Myślę że nie trzeba podkreślać jak ważne jest miejsce, gdzie będziecie czytać – najlepiej dobrze oświetlone biurko i wygodne krzesło, chociaż dlaczego nie może to być wygodna kanapa. Warto na początku porozmawiać o książce, którą będziecie czytać, obejrzeć okładkę i ilustracje. Jeśli chcesz możesz poczytać z dzieckiem głośno, chórem, pokazując palcem czytany tekst. Czytaj w takim tempie, aby nadążyło za Tobą.
Jeśli poczujesz, że chce czytać samo, wycofaj się. Takie domowe zajęcia z czytania nie powinny na początku trwać dłużej niż pięć minut, nawet jeśli przeczytacie na początku tylko dwie linijki tekstu, z czasem można czytać przez 15 minut.
Bardzo istotne jest unikanie poprawiania dziecka: - Źle przeczytałeś – przerywamy. Lepiej jednak poczekać do końca zdania i wówczas poprosić, aby spróbowało jeszcze raz, argumentując, że chyba nie do końca przeczytało tak, jak faktycznie jest napisane.
Warto wiedzieć, że w Polsce organizacją udzielającą wsparcia dzieciom ze specyficznymi trudnościami w uczeniu się jest Polskie Towarzystwo Dysleksji.
Napady złości, brak cierpliwość nie są oczywiście dobrymi pomocnikami w nauce czytania. Kiedy czujesz, że zaraz eksplodujesz i cienka linia dzieli cię od wykrzyczenia: - No nie widzisz, że tu jest napisane KOTEK, a nie KOTKA!!!, to odpuść, lepiej powiedzieć: - Wiesz co, wrócimy do tego jutro. Odpocznij, niż: - Ja nie wiem, jak można nie wiedzieć, co tu jest napisane!
Wymyślajcie wspólnie gry związane z czytaniem. W aucie, podczas drogi do szkoły, szukajcie sylab lub liter w mijanych napisach, a nagrodą za znalezienie największej liczby niech będą wspólne lody po lekcjach. Można także na kartonikach wypisać sylaby i łączyć je w słowa (najpierw je wspólnie przeczytajcie i zacznijcie od najłatwiejszych połączeń).

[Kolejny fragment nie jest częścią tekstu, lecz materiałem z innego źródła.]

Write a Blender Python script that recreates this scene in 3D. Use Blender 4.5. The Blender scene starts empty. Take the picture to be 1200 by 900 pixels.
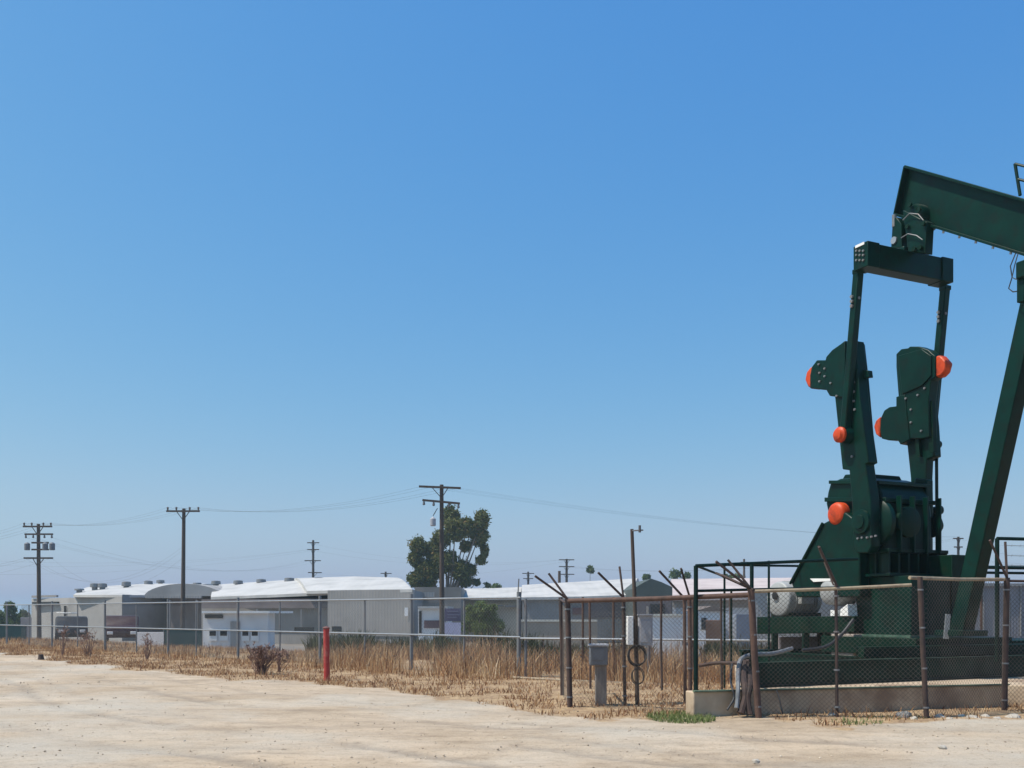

Ćwicząc pamięć wzrokową warto przyporządkowywać wyrazy do rysunków im odpowiadających. Przykładów można by mnożyć, w tym wypadku dorosłych ogranicza tylko ich kreatywność. Najważniejsze jednak, aby wspierać dziecko w jego trudnościach, chwalić za włożoną pracę i wysiłek, za choćby najmniejsze postępy. Podkreślaj jego mocne strony i pokaż, że Ty też masz słabe punkty, bo przecież nikt nie jest doskonały.